Edited by HB because he does not read his stuff. Yikes! Oh boy! Corrections are provided where needed and boy are they needed!

No matter how far in the future ones thinks, we will always have that pesky planetary gravity well. No way around it if we want to mostly stay and live on earth or many other colony planets.

Thinking about 500-1000 years down the road into the intermediate human future history which has not happened yet because it is in the future .. a "Star Ship" will need the following "stuff" plus probably a lot more "things", (tech) we have not yet considered.

1) Lift. "Gravs" it will be called. Anti gravity. It will be easy to "float" above the ground. Mundane.

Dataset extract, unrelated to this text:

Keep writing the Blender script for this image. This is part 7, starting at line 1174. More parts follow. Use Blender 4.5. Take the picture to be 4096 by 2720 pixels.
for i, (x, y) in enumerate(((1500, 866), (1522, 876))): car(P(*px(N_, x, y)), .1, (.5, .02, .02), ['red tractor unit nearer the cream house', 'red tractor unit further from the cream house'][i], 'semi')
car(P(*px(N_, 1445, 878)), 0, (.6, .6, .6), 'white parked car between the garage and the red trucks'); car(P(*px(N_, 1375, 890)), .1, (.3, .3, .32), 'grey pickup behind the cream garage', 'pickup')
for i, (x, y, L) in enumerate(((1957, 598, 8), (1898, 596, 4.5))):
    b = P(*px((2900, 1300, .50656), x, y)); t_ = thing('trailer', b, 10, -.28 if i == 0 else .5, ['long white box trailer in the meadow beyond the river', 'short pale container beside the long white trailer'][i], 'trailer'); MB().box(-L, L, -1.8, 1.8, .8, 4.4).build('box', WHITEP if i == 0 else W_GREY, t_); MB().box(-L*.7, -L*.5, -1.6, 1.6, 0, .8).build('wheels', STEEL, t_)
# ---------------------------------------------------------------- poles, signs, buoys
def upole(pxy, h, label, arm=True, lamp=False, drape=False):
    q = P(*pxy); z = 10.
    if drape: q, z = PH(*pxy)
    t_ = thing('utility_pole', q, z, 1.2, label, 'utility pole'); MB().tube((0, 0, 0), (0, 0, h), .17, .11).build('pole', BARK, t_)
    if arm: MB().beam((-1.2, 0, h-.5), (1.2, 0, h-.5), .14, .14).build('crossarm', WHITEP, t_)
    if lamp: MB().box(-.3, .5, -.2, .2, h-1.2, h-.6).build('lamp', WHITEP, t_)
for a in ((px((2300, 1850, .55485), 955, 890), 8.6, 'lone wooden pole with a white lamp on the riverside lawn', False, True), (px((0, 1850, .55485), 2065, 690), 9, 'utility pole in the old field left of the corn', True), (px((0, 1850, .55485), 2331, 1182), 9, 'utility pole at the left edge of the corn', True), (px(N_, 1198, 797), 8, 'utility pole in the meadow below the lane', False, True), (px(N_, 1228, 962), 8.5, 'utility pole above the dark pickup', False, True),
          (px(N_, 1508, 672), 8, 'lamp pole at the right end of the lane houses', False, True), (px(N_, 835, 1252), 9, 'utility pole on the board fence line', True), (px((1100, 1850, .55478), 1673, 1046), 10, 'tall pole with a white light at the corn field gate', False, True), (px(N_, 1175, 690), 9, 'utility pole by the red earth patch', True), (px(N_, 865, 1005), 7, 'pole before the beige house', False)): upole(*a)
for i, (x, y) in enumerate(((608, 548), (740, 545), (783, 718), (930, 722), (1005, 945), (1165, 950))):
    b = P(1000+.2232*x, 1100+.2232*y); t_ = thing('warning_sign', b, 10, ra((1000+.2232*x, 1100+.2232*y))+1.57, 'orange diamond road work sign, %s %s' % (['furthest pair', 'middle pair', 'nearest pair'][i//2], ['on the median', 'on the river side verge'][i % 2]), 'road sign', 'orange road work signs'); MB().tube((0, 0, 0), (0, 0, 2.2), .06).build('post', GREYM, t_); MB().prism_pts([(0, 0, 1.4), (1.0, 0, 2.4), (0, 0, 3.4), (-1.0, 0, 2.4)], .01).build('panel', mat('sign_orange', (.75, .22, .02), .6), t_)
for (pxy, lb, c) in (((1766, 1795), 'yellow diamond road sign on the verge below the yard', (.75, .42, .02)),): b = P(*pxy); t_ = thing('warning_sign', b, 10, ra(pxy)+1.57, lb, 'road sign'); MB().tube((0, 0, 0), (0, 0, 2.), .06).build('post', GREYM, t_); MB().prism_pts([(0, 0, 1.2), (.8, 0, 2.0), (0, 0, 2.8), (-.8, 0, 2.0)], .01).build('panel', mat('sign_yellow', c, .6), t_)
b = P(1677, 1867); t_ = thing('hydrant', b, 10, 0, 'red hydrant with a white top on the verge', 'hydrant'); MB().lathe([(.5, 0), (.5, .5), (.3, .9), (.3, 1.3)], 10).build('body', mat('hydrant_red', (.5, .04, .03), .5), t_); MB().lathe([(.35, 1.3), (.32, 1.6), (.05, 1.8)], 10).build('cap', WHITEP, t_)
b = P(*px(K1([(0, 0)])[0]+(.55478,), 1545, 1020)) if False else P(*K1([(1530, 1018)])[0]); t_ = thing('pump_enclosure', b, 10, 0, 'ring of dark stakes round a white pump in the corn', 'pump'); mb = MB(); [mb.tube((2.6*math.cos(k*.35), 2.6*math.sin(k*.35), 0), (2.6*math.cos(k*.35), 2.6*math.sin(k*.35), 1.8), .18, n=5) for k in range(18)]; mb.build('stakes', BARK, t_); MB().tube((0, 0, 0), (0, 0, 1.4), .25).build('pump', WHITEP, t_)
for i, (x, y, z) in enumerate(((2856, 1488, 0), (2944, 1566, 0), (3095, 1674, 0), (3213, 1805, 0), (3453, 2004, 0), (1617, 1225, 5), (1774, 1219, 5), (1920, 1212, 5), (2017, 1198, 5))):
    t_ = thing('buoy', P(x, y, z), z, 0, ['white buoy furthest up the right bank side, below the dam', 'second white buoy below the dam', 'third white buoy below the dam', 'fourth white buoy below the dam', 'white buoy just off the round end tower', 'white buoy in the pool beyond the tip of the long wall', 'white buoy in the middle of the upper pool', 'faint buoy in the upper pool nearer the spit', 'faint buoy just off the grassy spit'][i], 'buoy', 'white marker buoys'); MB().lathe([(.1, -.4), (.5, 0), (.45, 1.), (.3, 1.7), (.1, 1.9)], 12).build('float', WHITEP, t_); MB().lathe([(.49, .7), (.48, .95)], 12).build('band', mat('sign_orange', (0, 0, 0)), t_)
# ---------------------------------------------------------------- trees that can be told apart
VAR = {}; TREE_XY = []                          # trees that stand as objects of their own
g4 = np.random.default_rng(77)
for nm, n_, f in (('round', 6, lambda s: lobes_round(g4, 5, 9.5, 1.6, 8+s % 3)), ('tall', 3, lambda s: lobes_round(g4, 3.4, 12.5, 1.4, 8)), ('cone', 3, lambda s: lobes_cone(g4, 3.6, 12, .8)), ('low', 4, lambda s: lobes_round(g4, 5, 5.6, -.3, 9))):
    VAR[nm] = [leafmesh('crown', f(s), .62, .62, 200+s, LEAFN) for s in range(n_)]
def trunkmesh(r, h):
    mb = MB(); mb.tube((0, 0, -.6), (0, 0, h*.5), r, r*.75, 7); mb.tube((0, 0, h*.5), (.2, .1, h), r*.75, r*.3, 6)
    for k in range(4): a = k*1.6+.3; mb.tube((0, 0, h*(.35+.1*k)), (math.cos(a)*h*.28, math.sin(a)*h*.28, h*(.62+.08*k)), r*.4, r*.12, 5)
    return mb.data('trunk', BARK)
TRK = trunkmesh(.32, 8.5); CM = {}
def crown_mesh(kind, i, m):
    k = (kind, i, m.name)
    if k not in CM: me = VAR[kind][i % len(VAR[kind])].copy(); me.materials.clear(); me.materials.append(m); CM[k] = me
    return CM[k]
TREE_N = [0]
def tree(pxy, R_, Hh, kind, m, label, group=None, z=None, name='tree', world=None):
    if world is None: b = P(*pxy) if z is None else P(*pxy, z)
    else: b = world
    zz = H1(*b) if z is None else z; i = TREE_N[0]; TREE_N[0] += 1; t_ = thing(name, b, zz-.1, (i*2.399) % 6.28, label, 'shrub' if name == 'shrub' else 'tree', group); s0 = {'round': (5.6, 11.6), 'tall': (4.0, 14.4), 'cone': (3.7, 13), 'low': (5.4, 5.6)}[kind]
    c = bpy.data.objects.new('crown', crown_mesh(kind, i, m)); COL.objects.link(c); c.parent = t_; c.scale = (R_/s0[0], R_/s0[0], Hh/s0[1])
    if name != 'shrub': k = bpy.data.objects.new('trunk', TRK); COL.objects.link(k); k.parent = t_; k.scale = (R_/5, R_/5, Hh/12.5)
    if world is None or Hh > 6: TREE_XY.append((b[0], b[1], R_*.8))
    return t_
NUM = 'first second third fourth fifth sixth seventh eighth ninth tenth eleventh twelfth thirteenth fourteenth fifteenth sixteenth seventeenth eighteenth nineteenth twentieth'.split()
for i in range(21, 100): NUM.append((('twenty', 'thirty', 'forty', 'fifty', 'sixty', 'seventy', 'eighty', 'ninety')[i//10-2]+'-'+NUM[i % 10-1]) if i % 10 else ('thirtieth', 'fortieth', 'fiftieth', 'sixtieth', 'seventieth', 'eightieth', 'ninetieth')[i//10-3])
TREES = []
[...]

2) Inertial compensator's. Good and certified for civilian use. About 1000 gees maximum. Also known as "compensators".

3) Drive. Normal space. Civilian use limited to about 500 gees.

4) Lift. About the same as drive. You just aim the starship straight up or nearly so.

5) Impulse power or normal space drive. Good to about .1 Cee maximum normal space velocity at the aforementioned 500 gees nominal acceleration.

6) Navigational normal space deflectors. Not quite the same as shields. Civilian Deflectors are good to about .1 Cee. This actually requires most of the star ships available power.

7) Warp Drive. Civilian use good to about Warp 5 or 6. Very fast. Warp 5 is about one light year in 1.4 hours. Warp 6 is one light year in about 10.3 minutes.

8) Extremely good sensors to see where you are going at Warp Speed. Easy to outrun your sensors. Not good. Good sensors mostly dependent upon very well charted space.

9) Screens, deflectors and shields while running in Warp. Even when in warp, a small part of the star ship remains anchored in normal space. Extremely important to deflect normal space debris.

10) Jump Drive. For big distances where Warp Speed is too slow. Navigation is very very important. Civilian use limited to about 100 light year jumps.

Except for everything we don't have yet, the home owned Star Ship of the future is quite doable. But, eventually we will get there. Expensive but doable. Upper middle class.

Edited by HB. Forgot to mentioned the power source or sources. Probably something we have not even thought about yet. Maybe borrowing energy from alternate dimensions? Dunno.